Wednesday, April 15, 2009

Going Dutch?

Here we go again. Despite talk of strong regulation and effective enforcement, last week saw the same old softly softly approach to regulation that got us into the current sorry mess. Davy Stockbrokers were found to have breached rules governing the sale of perpetual bonds to credit unions. The Irish Stock Exchange issued a carefully worded statement, which confirmed that Davys had breached stock market rules, but there was no mention of resignations or fines. This deal has been a disaster for the credit unions, it is estimated that they have lost about 100m euro. Davys have only offered 35m in compensation, so ultimately it will be the credit unions members who will suffer with higher loan repayments charges and reduced or no dividends on their shares to meet the massive losses.

These are the same Davys stockbrokers who in league with two other stockbroking firms called for a cut to social welfare. I would say that senior figures in Government must have been fuming because whatever hope there was of a rate cut before the stockbrokers intervened, there was no hope after this, as the credibility of these people is so low. They have projected deflation of 3% this year, so they say social welfare should be cut by 3%. I wouldn't put too much faith into their projections since they have been wrong so many times. I think Fintan O'Toole summed it up perfectly.

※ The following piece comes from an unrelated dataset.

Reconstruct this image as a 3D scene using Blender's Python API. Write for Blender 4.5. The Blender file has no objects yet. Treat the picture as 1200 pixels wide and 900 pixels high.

Beware the sweet talking Stockbrokers!!!

There has been a lot of talk about the need for radical reform of financial services regulation. A lot of the focus has been on the model. We have heard of the Canadian model of regulation and now the Dutch model is being mentioned. Yes we can learn from other countries, but focusing on models completely misses the main point. The key problem in Ireland was not the model of regulation, but the culture. The financial regulator was not willing to take strong decisive action against reckless and feckless behaviour by banks and bankers. They issued warnings about 100% mortgages, but did nothing to stop them being issued. They also had powers which it would appear they were reluctant to use. The light touch approach was more like the soft touch approach.

I met an official from the Australian regulator a few years ago. He told me how in Australia the regulator there regularly takes CEOs and senior officials to court for breaking the law and rules. When I spoke with him in 2006, they had jailed 17 people in the Financial Services sector. In doing so they sent a very strong message that they wouldn't tolerate any behaviour which puts consumer, the economy and their overall reputation at risk.

The Government does appear to be serious about a radical reform of financial services legislation. I am just concerned that they rushing into changes for the sake of change that may create more problems that they will solve. For example, I am worried about the proposal to separate the consumer protection function out from the new Central Banking Commission. They plan to create a Financial Services Consumer Agency by merging the existing consumer directorate of the Financial Regulator and the Office of the Financial Services Ombudsman. In my view prudential supervision and consumer protection are intertwined and having two agencies will just confuse the consumer and industry.

Apart from the structure, we need to recruit people of international standing with no connections with the industry here, who will take no prisoners and can withstand the financial lobby and act in the public and consumers interest. And while the focus has rightly been on the banks, I think it is also high time we had a shakeup of how the stockbroking companies are regulated.